How to Question - 10/20/03 11:28 PM
Can someone explain what validating your Spouse's feelings means and how to go about doing it?
Quote:
Validating someone's feelings can only be done unconditionally. When you validate your wife's feelings you have to set aside what you believe for that moment and then some. Otherwise you're not validating.
Whether validating or showing them "they done good" you have to do it with sincerity. Otherwise it comes across as manipulation. And she's likely to spot the difference.
Why is it important to you for her to ask how you are doing? That suggests that you're a little caught up in yourself. This isn't the time to make things "about you". You need to make this about her. You have to show her that you have compassion and that you cherish her. That you place her above yourself. You have to let your actions speak for themselves. Words won't cut it with her. To her your words are simply more of the same old, same old. You need to change 'you'. And frankly, 'you' are the only one 'you' can control. You have no control over her whatsoever.
As to your comments about listening, being mysterious, unconditional love, etc., I suspect, as someone has already said, she's just pushing your buttons to validate to herself that the decision she's made to end your R was the right one. You need to avoid those interactions along with old relationship discussions. Walk away from them.
Yup... a lot of patience is required. You need to 'make time your friend' dragon.

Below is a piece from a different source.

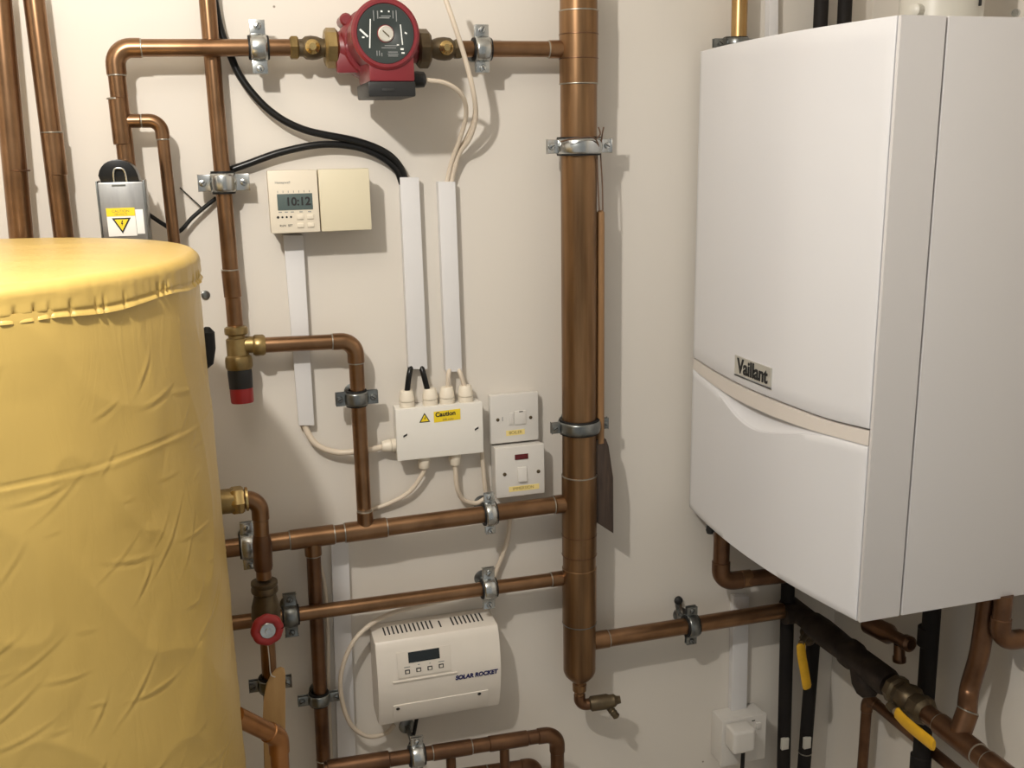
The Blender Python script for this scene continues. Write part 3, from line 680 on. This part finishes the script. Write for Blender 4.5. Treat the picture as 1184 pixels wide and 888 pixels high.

Don't let her remarks about the boys get you down. Just "dodge" her comments and focus on changing yourself into the person she fell in love with. BUT, you have to do that not for her but for yourself. If you're happy with the person you are now then no matter how much you do it's not likely to come across as genuine. WASs intuitively know the difference between what's real and what's not. Making changes for yourself, that give you happiness, is pretty hard for her to dismiss and looks very attractive to WASs.